Measure U — approved overwhelmingly by the voters in 2012 — will pay for 195 positions in the police department, 90 in the fire department and many more jobs at community centers, parks and swimming pools in the fiscal year starting July 1, according to the city's proposed 2018-19 budget released Monday. Overall, the city is projecting using $47.3 million in Measure U funding in the upcoming budget year.

The one-half percentage point sales tax is scheduled to expire at the end of March 2019. Renewing it is expected to be the political focus of the year at City Hall.

Mayor Darrell Steinberg and members of the City Council have expressed support for extending the sales tax through a ballot measure. There is also talk of increasing the tax — perhaps to one cent on the dollar — and making it permanent. City leaders are expected to announce their plans for the tax in early May.

If the City Council wants to place a measure on the November ballot to extend and increase the tax, it must do so by mid-July.

Assistant City Manager Leyne Milstein said Monday that jobs currently funded by Measure U dollars would either be absorbed by the city's general fund budget or eliminated.
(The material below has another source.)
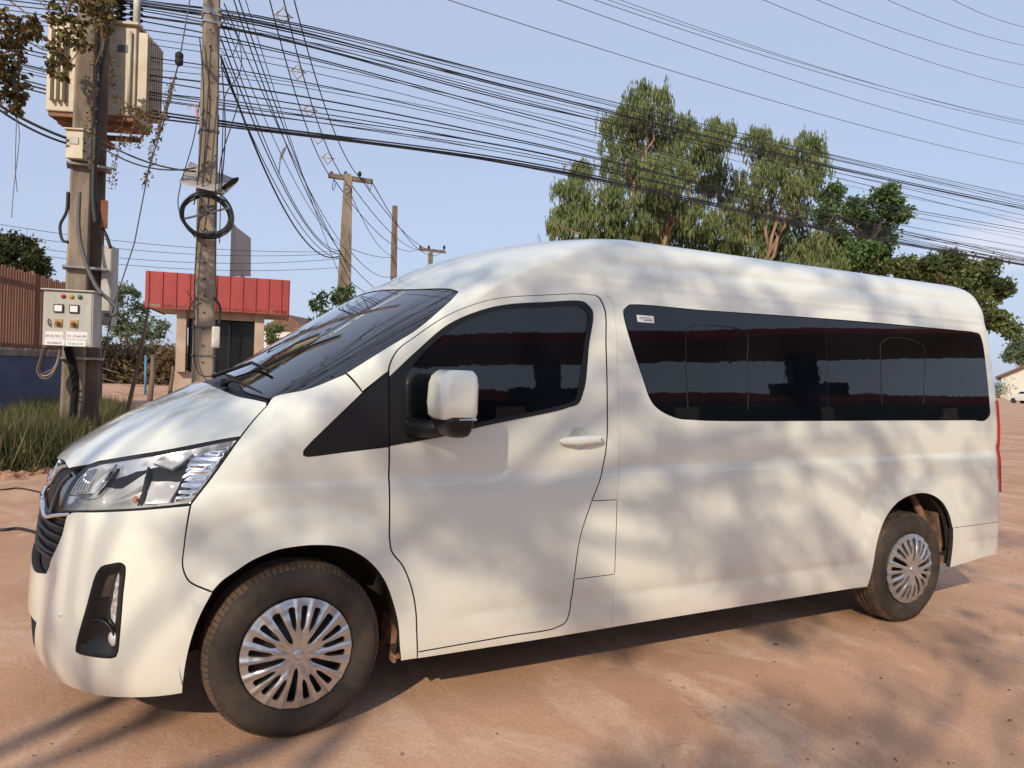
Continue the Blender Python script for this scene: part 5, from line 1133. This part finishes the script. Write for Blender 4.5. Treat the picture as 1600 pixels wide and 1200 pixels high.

With increasing pension and labor costs forecast in future years, the city is projecting deficits beginning next fiscal year, meaning it would be unlikely the general fund would have the capacity to support the Measure U jobs.

"The thought process has been that if we funded (jobs) with Measure U, if Measure U went away then the positions would go away," Milstein said.

Steinberg and council members have talked often about placing more focus on investing in low-income neighborhoods since police officers shot and killed Stephon Clark on March 18. Roughly 78 percent of the Measure U budget for the upcoming fiscal year is proposed to be spent on the police and fire departments. Increasing the sales tax is seen as a potential avenue toward shifting more resources to the neighborhoods and economic development.

The city's overall general fund budget is projected to have a $4.75 million surplus in the 2018-19 fiscal year, as sales and property tax figures continue to grow amidst a strengthening economy. However, city budget officials are projecting deficits to begin in the 2020 fiscal year, eventually reaching $30 million gaps by the 2023 budget year.

If Measure U is not extended, those deficits would more than double and could hit $85 million by the 2023-24 fiscal year, according to the city's budget document.

"Escalating employee salary and benefit costs and the increasing costs of operations and maintenance of aging infrastructure continue to be a challenge," the budget reads.

The City Council is scheduled to adopt a final budget in June.